### DATASET CONTENT
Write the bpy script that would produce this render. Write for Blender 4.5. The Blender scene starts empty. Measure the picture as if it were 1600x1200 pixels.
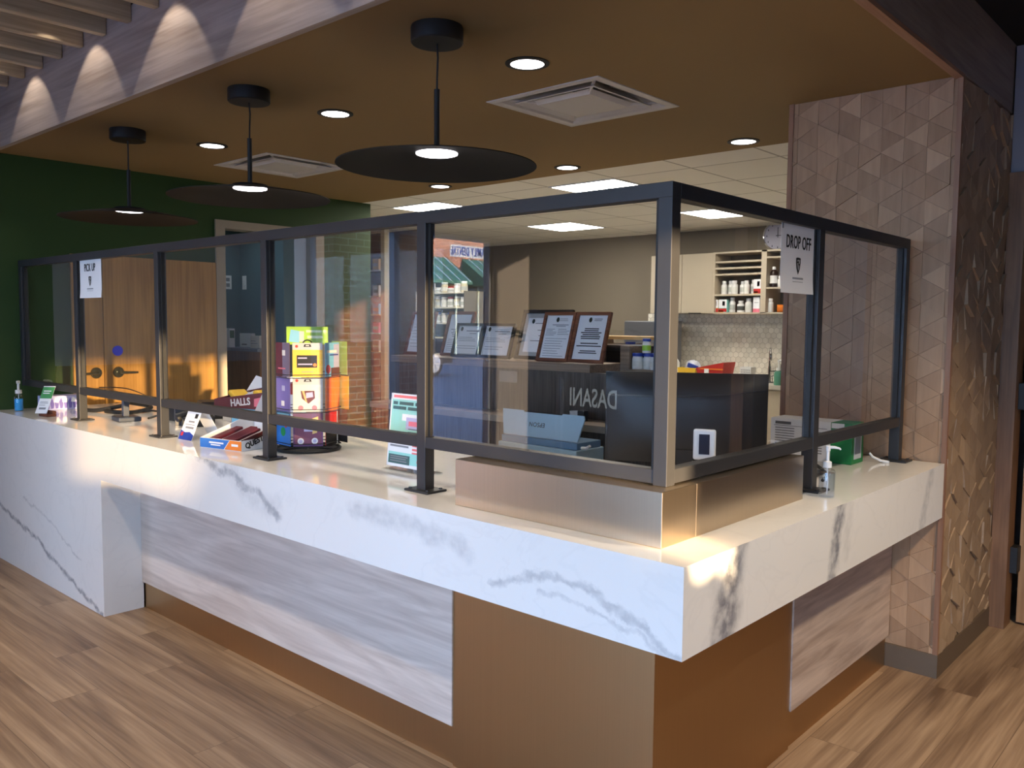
...
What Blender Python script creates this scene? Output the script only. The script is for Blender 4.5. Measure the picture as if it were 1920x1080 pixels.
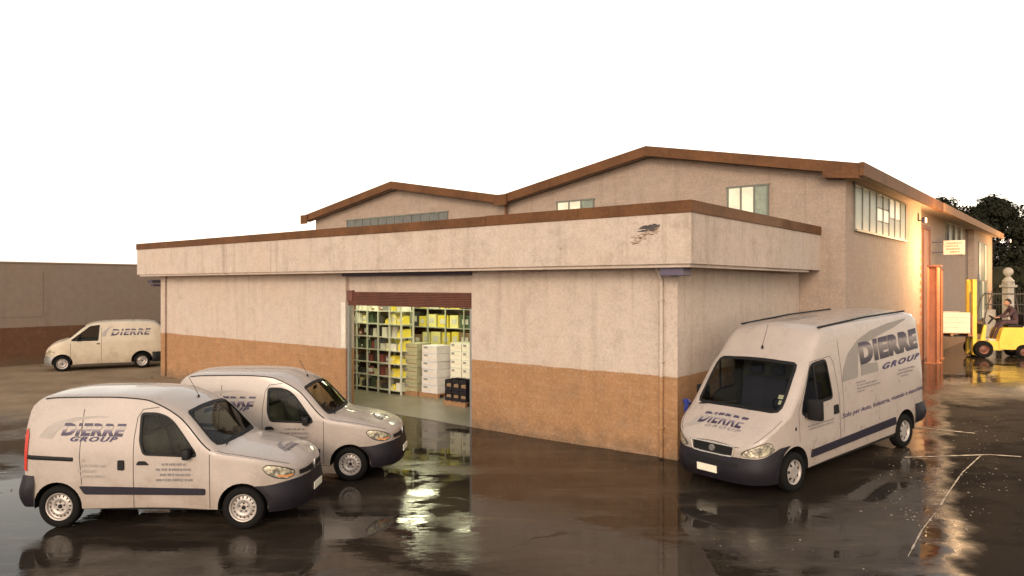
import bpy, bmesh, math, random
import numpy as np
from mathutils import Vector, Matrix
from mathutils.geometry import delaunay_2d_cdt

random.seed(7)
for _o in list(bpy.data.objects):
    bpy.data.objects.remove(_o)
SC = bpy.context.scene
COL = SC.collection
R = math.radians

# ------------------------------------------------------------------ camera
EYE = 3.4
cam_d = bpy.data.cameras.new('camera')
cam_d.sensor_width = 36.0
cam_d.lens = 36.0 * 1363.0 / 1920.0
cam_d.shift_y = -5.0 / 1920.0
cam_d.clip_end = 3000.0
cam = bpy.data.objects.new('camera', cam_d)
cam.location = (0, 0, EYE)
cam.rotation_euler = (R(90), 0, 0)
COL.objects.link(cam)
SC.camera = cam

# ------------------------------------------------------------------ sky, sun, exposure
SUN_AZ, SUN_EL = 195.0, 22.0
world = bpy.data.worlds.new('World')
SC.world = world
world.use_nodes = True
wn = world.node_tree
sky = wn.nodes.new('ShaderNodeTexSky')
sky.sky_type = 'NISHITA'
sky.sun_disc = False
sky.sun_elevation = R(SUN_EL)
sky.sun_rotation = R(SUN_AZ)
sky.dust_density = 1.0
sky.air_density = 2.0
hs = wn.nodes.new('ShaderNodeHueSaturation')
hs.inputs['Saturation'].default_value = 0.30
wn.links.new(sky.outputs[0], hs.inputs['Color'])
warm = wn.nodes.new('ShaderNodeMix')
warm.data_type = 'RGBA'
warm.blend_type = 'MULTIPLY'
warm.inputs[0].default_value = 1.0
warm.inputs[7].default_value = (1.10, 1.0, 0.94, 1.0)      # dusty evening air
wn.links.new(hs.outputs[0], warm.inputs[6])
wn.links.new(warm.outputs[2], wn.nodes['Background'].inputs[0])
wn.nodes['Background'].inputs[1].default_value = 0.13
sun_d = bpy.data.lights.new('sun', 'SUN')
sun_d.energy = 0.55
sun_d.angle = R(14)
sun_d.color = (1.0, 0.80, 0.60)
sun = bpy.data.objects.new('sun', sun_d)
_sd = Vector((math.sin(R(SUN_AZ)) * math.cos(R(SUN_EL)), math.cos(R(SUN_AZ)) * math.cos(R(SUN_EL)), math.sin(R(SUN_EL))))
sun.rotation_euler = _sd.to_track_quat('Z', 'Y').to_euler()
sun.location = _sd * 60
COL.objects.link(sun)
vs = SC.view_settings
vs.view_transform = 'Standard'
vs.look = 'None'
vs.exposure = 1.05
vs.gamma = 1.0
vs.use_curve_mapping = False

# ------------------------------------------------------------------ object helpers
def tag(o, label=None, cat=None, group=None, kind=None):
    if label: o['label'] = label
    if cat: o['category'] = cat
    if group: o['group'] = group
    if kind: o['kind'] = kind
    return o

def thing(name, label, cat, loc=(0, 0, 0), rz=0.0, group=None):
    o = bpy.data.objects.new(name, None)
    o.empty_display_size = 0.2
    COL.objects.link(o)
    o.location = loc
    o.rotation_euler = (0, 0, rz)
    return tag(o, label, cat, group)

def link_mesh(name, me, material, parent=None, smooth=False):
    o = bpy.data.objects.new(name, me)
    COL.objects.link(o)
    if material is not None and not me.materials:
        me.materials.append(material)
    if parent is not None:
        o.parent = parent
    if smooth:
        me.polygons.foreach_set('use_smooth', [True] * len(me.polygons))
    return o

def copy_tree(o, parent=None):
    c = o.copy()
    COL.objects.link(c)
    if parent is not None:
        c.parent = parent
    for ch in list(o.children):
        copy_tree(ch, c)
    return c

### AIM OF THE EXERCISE
Write out the lines running from the one that contains "What Blender Python" through the one that contains "SC.camera = cam", ends included, and nothing else. Pictures stay out of the copy.

### TASK SOLUTION
What Blender Python script creates this scene? Output the script only. The script is for Blender 4.5. Measure the picture as if it were 1920x1080 pixels.
import bpy, bmesh, math, random
import numpy as np
from mathutils import Vector, Matrix
from mathutils.geometry import delaunay_2d_cdt

random.seed(7)
for _o in list(bpy.data.objects):
    bpy.data.objects.remove(_o)
SC = bpy.context.scene
COL = SC.collection
R = math.radians

# ------------------------------------------------------------------ camera
EYE = 3.4
cam_d = bpy.data.cameras.new('camera')
cam_d.sensor_width = 36.0
cam_d.lens = 36.0 * 1363.0 / 1920.0
cam_d.shift_y = -5.0 / 1920.0
cam_d.clip_end = 3000.0
cam = bpy.data.objects.new('camera', cam_d)
cam.location = (0, 0, EYE)
cam.rotation_euler = (R(90), 0, 0)
COL.objects.link(cam)
SC.camera = cam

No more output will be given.